After a healthy laugh, Reynolds shook his head. “We’ve come a long way since shipping perishables, so not right now, but who knows? We may need fallout rations any minute now. What you will be getting everything from high end collectables to apparel; everything that you would expect from Loot Crate.

“Something you should know is that Loot Crate is getting more and more into designing and manufacturing its own collectables. We’re working with Bethesda to make sure that you’re going to be getting collectable Fallout figures in your Fallout Crate that you won’t be able to get anywhere else. And they’re not gonna be some of the characters you may expect. We’re going to reach really deep into the game.

“This is so exciting to me because Fallout is such a cornerstone of our industry. It’s always a huge event wherever there’s a new game, whether it’s Fallout 4 or the new VR experience, it always creates a huge seismic moment in the industry, so we couldn’t be more happy to partner with Bethesda on this.”

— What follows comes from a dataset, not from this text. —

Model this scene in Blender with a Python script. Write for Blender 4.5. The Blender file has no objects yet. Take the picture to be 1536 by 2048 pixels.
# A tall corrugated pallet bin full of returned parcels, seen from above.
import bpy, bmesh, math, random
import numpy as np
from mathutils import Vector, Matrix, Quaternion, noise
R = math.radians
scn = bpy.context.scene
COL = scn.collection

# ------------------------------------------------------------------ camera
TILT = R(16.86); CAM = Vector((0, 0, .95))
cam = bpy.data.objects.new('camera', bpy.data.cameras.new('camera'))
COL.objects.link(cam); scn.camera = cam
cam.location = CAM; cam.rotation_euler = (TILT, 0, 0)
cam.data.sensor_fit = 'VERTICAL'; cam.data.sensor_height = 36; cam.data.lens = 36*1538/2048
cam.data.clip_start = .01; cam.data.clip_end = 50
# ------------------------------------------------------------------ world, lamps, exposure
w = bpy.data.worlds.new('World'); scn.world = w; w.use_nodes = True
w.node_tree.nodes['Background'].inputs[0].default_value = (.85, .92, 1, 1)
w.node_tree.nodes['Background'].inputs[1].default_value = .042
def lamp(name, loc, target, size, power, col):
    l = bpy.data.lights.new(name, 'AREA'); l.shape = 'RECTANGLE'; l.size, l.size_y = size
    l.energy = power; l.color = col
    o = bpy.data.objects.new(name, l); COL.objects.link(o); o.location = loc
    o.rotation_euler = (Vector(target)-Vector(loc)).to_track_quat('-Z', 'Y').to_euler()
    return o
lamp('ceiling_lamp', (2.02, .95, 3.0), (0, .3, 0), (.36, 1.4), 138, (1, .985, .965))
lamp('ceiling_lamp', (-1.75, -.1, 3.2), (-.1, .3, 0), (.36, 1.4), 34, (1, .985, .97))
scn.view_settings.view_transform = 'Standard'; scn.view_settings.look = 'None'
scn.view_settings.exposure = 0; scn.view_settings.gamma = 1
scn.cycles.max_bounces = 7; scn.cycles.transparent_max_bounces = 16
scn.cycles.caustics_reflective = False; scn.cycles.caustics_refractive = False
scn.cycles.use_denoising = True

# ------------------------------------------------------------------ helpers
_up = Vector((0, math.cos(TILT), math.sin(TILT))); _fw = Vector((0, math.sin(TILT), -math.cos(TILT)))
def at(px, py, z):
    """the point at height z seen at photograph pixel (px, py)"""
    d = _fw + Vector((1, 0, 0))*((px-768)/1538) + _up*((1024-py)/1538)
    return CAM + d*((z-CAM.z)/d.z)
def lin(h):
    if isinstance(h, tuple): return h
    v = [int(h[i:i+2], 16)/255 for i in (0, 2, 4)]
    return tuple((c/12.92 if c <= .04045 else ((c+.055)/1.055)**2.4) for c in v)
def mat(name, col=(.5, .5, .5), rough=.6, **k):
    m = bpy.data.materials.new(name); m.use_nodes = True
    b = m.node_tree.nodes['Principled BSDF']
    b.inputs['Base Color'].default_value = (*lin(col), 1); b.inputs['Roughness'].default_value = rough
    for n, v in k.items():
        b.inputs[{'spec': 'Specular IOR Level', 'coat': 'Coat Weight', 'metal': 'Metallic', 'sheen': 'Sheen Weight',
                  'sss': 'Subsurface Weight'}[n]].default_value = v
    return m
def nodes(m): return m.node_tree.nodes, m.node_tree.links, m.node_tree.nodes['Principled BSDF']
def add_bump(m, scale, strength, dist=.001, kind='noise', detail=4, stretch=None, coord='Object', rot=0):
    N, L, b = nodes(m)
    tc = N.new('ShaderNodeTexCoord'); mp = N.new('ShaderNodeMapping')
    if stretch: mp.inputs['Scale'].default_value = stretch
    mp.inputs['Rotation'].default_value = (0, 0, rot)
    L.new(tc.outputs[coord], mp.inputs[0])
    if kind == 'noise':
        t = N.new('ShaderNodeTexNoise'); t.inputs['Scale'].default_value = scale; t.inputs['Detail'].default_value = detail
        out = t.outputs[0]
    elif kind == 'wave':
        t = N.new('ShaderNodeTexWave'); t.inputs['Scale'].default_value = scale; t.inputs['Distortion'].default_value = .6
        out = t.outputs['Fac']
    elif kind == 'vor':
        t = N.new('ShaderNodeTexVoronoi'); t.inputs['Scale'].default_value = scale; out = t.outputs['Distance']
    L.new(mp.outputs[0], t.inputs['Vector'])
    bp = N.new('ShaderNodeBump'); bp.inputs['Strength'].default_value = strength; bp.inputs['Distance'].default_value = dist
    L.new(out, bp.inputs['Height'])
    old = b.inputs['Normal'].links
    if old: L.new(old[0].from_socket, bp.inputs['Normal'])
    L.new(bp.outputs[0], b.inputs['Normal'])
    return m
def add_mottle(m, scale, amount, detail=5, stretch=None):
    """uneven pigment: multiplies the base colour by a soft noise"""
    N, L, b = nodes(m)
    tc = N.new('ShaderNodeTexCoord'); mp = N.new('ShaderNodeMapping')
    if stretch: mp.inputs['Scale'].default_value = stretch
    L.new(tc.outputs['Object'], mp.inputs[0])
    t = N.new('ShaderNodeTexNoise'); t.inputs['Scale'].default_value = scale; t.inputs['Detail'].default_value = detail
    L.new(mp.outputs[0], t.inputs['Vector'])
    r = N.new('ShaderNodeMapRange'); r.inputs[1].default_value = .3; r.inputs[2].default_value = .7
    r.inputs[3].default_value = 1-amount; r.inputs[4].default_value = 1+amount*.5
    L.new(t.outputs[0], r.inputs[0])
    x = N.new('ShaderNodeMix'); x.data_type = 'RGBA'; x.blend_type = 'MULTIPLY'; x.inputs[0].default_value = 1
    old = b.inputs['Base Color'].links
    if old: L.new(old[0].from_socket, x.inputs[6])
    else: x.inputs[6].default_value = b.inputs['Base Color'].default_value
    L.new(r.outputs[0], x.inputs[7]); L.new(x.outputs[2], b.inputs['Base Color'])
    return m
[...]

Product shots of the Stranger Things limited edition crate, shipping shortly after season two releases

Reynolds was clearly excited about Fallout Crate, but Loot Crate has many other irons in the fire, including the recently announced Stranger Things box. “The Stranger Things crate will be a one time, limited edition crate which is coming out right after the new season premieres. Working on this has been amazing, one of the biggest moments of my career. I found out that David Harbour, who plays the Sheriff, is a Looter! We couldn’t be more thrilled to work with the cast and get the products and just to get a Stranger Things crate into the world.”

At this point in the interview I realize that I just keep coming back to food, but I just can’t help myself, I have to ask the burning question: Eggo Waffles? Reynolds again laughs. “Oh my gosh, it would be so awesome to get waffles in there. I think we can figure out a way to do it.”

I wanted to learn more about how Loot Crate gets its merchandise and apparel, especially as the focus shifts more towards manufacturing it themselves. Do companies require that they work only with their creative team, or are they generally given the freedom to tap artists and designers they know, or even the fan art community itself?

“We do both! What I get really excited about is that everything from our Stranger Things t-shirt, that was in last month’s Loot Crate, to a lot of the unique designs of our figures are actually artists that we’ve discovered within the communities. We’ve been able to elevate them to the licensors and say, ‘hey, look at this person who loves your stuff, they wanna make something really unique and very different for us, is that cool?’

“We’ve been really blessed that our licensors see the value of these folks. It’s really lucky because sometimes, official just has to be official. This kind of fan infusion is really great because it just adds a different aesthetic to your brand. You sometimes find a point of view that you may have never considered.

Product shots of the Loot Crate official WWE Slam Crate

“We’re working with all kinds of artists. We’ve got some upcoming stuff with Hasbro and Transformers, they pointed us to an artist that has been working with them since generation one, and is very much a genuine Hasbro artist. At the same time, we’re finding new and passionate people. We’re kind of bringing fan artists even closer to their passions, as well. For example, we found a gentleman in Chicago who has been designing his own larger-than-life WWE figurines for a long time. We loved his designs and wanted to make them official, so we got WWE’s approval, and how he’s sculpted and we’ve manufactured his figures. So now instead of something unlicenced, he’s part of WWE’s world.”

So, how can the talented artists who dream of seeing their fan art promoted to official, licensed merch get their work on your radar? According to Reynolds, there’s no need to spam anyone’s email with samples. “We celebrate fan content, so if you tweet at us, or post to our Facebook, we’re going to see it. If it’s cool, if it celebrates the essence of something that we all love, then we’re gonna absolutely retweet that, and our folks who work on creating products will absolutely chase down some really unique folks to bring that to products.”

Loot Crate’s trend of helping fan artists connect with intellectual property owners fits in nicely with Reynold’s personal dream for the company as he hopes to see Loot Crate become the number one place to find licenced merchandise and apparel. “If Loot Crate could be the hub for which all fan content, from fan films to fan speculations about shows and movies, to any kind of fan expression, I want to be that some day. If we could be that trusted partner to IP where folks like Netflix looked to us and said, ‘what do fans truly think about Stranger Things, or of X-Men?’ If we could show them the vast amount of artwork and fan films one day… that would make me very happy.”

Need even more fandom? Erik Reynolds of Loot Crate recommends Loot Socks

Lofty and rather noble dreams! As our time was running out, I asked for any tips or suggestions as to how fans can best enjoy Loot Crate. “If you want more, you can always add on a Loot Socks subscription and get some pretty cool socks. That’s how I got mine,” Reynolds explained, tugging at his pant leg to reveal a burst of color from just below the hem. “They’re Metroid, I like them.”

The Fallout Crate does not yet have a ship date, but will be priced at $35.99. The Stranger Things limited edition crate is priced at $59.99 and will ship shortly after Netflix releases Stranger Things season 2.